The friendship with Iowans began during that 1985 visit, his first visit to the United States, and has endured for more than four decades, continuing to grow through a reunion with his Iowa friends in San Francisco in 2023, his replies to Muscatine High School students visiting China in 2024, and his New Year greetings to Iowa friends ahead of the 2025 Spring Festival.

This year, Luca Berrone, who met Xi during his visit to Iowa in 1985, wrote on behalf of Iowa friends together with Sarah Lande, Gary Dvorchak, Rick Kimberley, former US ambassador to China Terry Branstad and President Emeritus of the World Food Prize Foundation Kenneth Quinn, as well as teachers and students who participated in the "50,000 in Five Years" initiative, which invited 50,000 young Americans over a five-year period to visit China on exchange and study programs. In that letter, they extended Chinese New Year greetings to Xi and his wife, Peng Liyuan.

In his reply letter, Xi warmly encouraged friends in Iowa to remain committed to promoting friendship between the people of the two countries, encouraging more young people in the US to be inheritors of the China-US friendship.

"We were very happy to get the reply from the president. It really shows that the friendship that started 41 years ago is still lasting. It's very warm and open," Dvorchak, who is a board member of the group Iowa Sister States, told China Daily. "I especially like the part about him encouraging exchanges among the youth, because that really is the strength and the foundation of a better Iowa-China and US-China relationship."

Dvorchak's house, where Xi once stayed, has been upgraded by the family into the "Sino-US Friendship House" and now operates as a nonprofit museum, standing as a symbol of China-US friendship.

"My goal this year is to have the museum open to the public and encourage more people to do people-to-people exchanges and to send more kids to China," he said.

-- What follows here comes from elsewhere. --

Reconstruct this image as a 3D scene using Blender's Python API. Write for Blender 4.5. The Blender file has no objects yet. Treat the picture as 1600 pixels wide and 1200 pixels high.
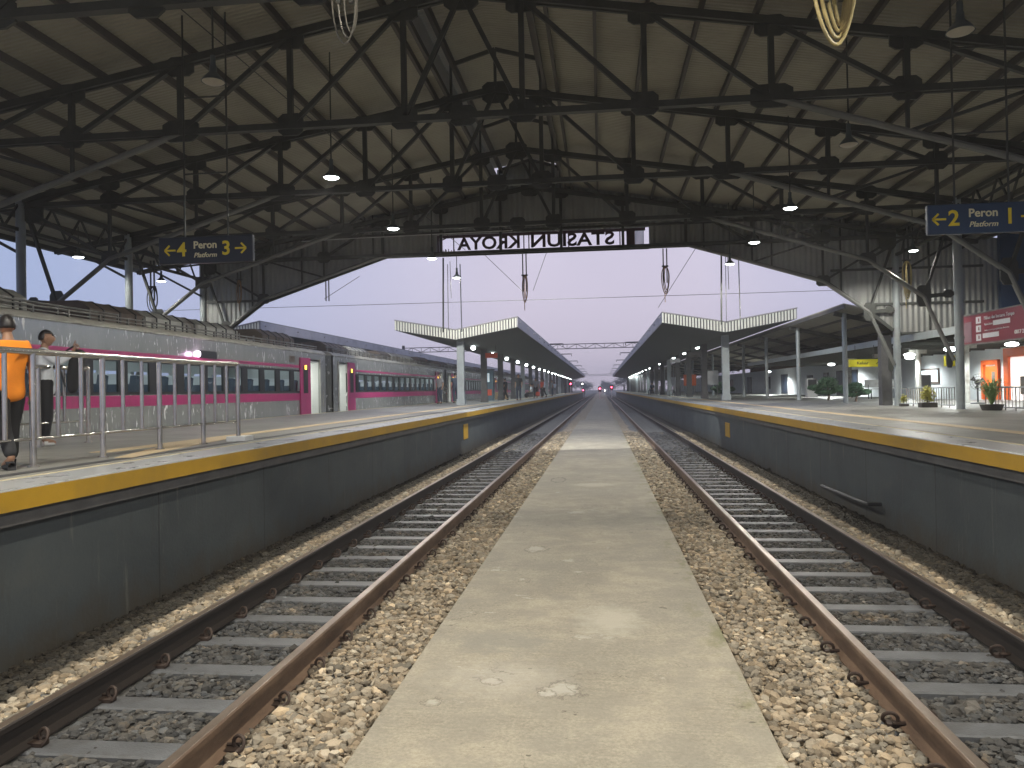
import bpy, bmesh, math, random
import numpy as np
from mathutils import Vector, Matrix
random.seed(7); rng = np.random.default_rng(7)
PI = math.pi
S = bpy.context.scene
COL = S.collection

# ------------------------------------------------------------------ camera
cam_d = bpy.data.cameras.new('camera'); cam = bpy.data.objects.new('camera', cam_d); COL.objects.link(cam)
cam_d.lens = 27.0; cam_d.sensor_width = 36.0; cam_d.clip_end = 3000; cam_d.clip_start = 0.05
cam.matrix_world = Matrix.Translation((0, 0, 1.92)) @ Matrix.Rotation(math.radians(6.62), 4, 'Z') @ Matrix.Rotation(PI/2+math.radians(.49), 4, 'X') @ Matrix.Rotation(math.radians(-1.0), 4, 'Z')
S.camera = cam

# ------------------------------------------------------------------ world, exposure
W = bpy.data.worlds.new('World'); S.world = W; W.use_nodes = True
nt = W.node_tree; nt.nodes.clear()
out = nt.nodes.new('ShaderNodeOutputWorld'); bg = nt.nodes.new('ShaderNodeBackground')
tc = nt.nodes.new('ShaderNodeTexCoord'); sep = nt.nodes.new('ShaderNodeSeparateXYZ')
ramp = nt.nodes.new('ShaderNodeValToRGB'); e = ramp.color_ramp
e.elements[0].position = 0.0; e.elements[0].color = (.62, .55, .66, 1)
e.elements[1].position = 1.0; e.elements[1].color = (.42, .47, .66, 1)
k = e.elements.new(.12); k.color = (.65, .60, .74, 1)
k = e.elements.new(.30); k.color = (.65, .625, .79, 1)
nt.links.new(tc.outputs['Generated'], sep.inputs[0]); nt.links.new(sep.outputs['Z'], ramp.inputs[0])
ax = nt.nodes.new('ShaderNodeMath'); ax.operation = 'ABSOLUTE'; nt.links.new(sep.outputs['X'], ax.inputs[0])
r2 = nt.nodes.new('ShaderNodeMapRange'); r2.inputs[1].default_value = .12; r2.inputs[2].default_value = .62
nt.links.new(ax.outputs[0], r2.inputs[0])
mix = nt.nodes.new('ShaderNodeMix'); mix.data_type = 'RGBA'; mix.inputs[7].default_value = (.40, .48, .72, 1)
nt.links.new(r2.outputs[0], mix.inputs[0]); nt.links.new(ramp.outputs[0], mix.inputs[6])
nt.links.new(mix.outputs[2], bg.inputs[0]); bg.inputs[1].default_value = 1.02
nt.links.new(bg.outputs[0], out.inputs[0])
S.view_settings.view_transform = 'Standard'; S.view_settings.look = 'None'
S.view_settings.exposure = 0.0; S.view_settings.gamma = 1.0
S.render.engine = 'CYCLES'
S.cycles.max_bounces = 7; S.cycles.diffuse_bounces = 4; S.cycles.glossy_bounces = 3; S.cycles.transmission_bounces = 4
S.cycles.transparent_max_bounces = 12; S.cycles.volume_bounces = 0
S.cycles.sample_clamp_indirect = 4.0; S.cycles.use_light_tree = True

# ------------------------------------------------------------------ materials
def nn(t, typ, **kw):
    n = t.nodes.new(typ)
    for a, b in kw.items(): setattr(n, a, b)
    return n
def newmat(name):
    m = bpy.data.materials.new(name); m.use_nodes = True
    t = m.node_tree; return m, t, t.nodes['Principled BSDF']
def coords(t, scale=(1, 1, 1)):
    g = nn(t, 'ShaderNodeTexCoord'); mp = nn(t, 'ShaderNodeMapping'); mp.inputs['Scale'].default_value = scale
    t.links.new(g.outputs['Object'], mp.inputs[0]); return mp.outputs[0]
def noise(t, vec, scale, detail=4, rough=.6, dist=0):
    n = nn(t, 'ShaderNodeTexNoise'); n.inputs['Scale'].default_value = scale; n.inputs['Detail'].default_value = detail
    n.inputs['Roughness'].default_value = rough; n.inputs['Distortion'].default_value = dist
    t.links.new(vec, n.inputs['Vector']); return n.outputs['Fac']
def rampn(t, fac, stops):
    r = nn(t, 'ShaderNodeValToRGB'); el = r.color_ramp.elements
    el[0].position = stops[0][0]; el[0].color = (*stops[0][1], 1); el[1].position = stops[-1][0]; el[1].color = (*stops[-1][1], 1)
    for p, c in stops[1:-1]: k = el.new(p); k.color = (*c, 1)
    t.links.new(fac, r.inputs[0]); return r.outputs[0]
def mixc(t, fac, a, b, mode='MIX'):
    m = nn(t, 'ShaderNodeMix', data_type='RGBA', blend_type=mode)
    for v, i in ((fac, 0), (a, 6), (b, 7)):
        if isinstance(v, (int, float)): m.inputs[i].default_value = v
        elif isinstance(v, tuple): m.inputs[i].default_value = (*v, 1)
        else: t.links.new(v, m.inputs[i])
    return m.outputs[2]
def bump(t, p, h, strength=.3, dist=.02):
    b = nn(t, 'ShaderNodeBump'); b.inputs['Strength'].default_value = strength; b.inputs['Distance'].default_value = dist
    t.links.new(h, b.inputs['Height']); t.links.new(b.outputs[0], p.inputs['Normal'])
def M(name, col, rough=.6, metal=0, var=.15, scale=3, bmp=0, bscale=40, stretch=(1, 1, 1), spec=.5, dirt=None):
    m, t, p = newmat(name); v = coords(t, stretch)
    f = noise(t, v, scale, 6, .65)
    lo = tuple(max(0, c*(1-var)) for c in col); hi = tuple(c*(1+var) for c in col)
    c = rampn(t, f, [(.3, lo), (.7, hi)])
    if dirt:
        f2 = noise(t, v, scale*.35, 8, .7, .4)
        g = rampn(t, f2, [(.48, (0, 0, 0)), (.68, (1, 1, 1))]); c = mixc(t, g, c, dirt)
    t.links.new(c, p.inputs['Base Color'])
    p.inputs['Roughness'].default_value = rough; p.inputs['Metallic'].default_value = metal
    p.inputs['Specular IOR Level'].default_value = spec
    rr = nn(t, 'ShaderNodeMapRange'); rr.inputs[3].default_value = max(.03, rough-.12); rr.inputs[4].default_value = min(1, rough+.12)
    t.links.new(f, rr.inputs[0]); t.links.new(rr.outputs[0], p.inputs['Roughness'])
    if bmp: bump(t, p, noise(t, v, bscale, 4), bmp, .01)
    return m
def emit(name, col, s):
    m, t, p = newmat(name); p.inputs['Base Color'].default_value = (*col, 1)
    p.inputs['Emission Color'].default_value = (*col, 1); p.inputs['Emission Strength'].default_value = s; return m
def corrug(name, col, period, axis, rough=.5, metal=0, depth=.02, var=.2, dirt=(.1, .09, .07)):
    m, t, p = newmat(name); v = coords(t)
    f = noise(t, v, .8, 6, .7); c = rampn(t, f, [(.3, tuple(x*(1-var) for x in col)), (.7, tuple(x*(1+var) for x in col))])
    f2 = noise(t, v, .25, 8, .7, .6); g = rampn(t, f2, [(.5, (0, 0, 0)), (.75, (.7, .7, .7))]); c = mixc(t, g, c, dirt)
    # sheet joints
    s = nn(t, 'ShaderNodeSeparateXYZ'); t.links.new(v, s.inputs[0])
    t.links.new(c, p.inputs['Base Color']); p.inputs['Roughness'].default_value = rough; p.inputs['Metallic'].default_value = metal
    w = nn(t, 'ShaderNodeTexWave', wave_type='BANDS', bands_direction=axis, wave_profile='SIN'); w.inputs['Scale'].default_value = 2*PI/period/20*1.0
    w.inputs['Distortion'].default_value = 0; t.links.new(v, w.inputs['Vector']); bump(t, p, w.outputs['Fac'], .9, depth)
    return m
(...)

Quinn, from the World Food Prize Foundation, said people-to-people exchanges between the two countries are meaningful and promote mutual understanding.

"I'm always very, very honored to be considered an old friend of President Xi Jinping, an old friend of China, among that group in Iowa," Quinn told China Daily.

On Feb 14, he drove six hours to Muscatine to attend a special Spring Festival celebration with the Iowa friends group and with students visiting from China, marking the Year of the Horse.

Quinn, who was born in the Year of the Horse, said the trip was both symbolic and deeply personal.

The horse, the seventh animal in the 12-year cycle of the Chinese zodiac, is a symbol of energy, strength and success in traditional Chinese culture.

Quinn, who is 84, said he made the journey to show his "support for continued exchanges" and for the friendship they have built over the decades.

"Such meaningful exchanges often happen not only at the national level, but at the provincial, city and even village levels, and these grassroots connections carry deep impact and lasting significance. Iowa has a particularly rich history of such people-to-people engagement," he said.

Travel and firsthand experience remain important, Quinn said.

What touched him most was how Xi once spoke about his time along the Mississippi River, which flows past Muscatine, and his impressions of the US as a young man in 1985.

Quinn said he believes that US students who travel to China today have the same opportunity to see the country with their own eyes and form their own understanding, and to build personal relationships.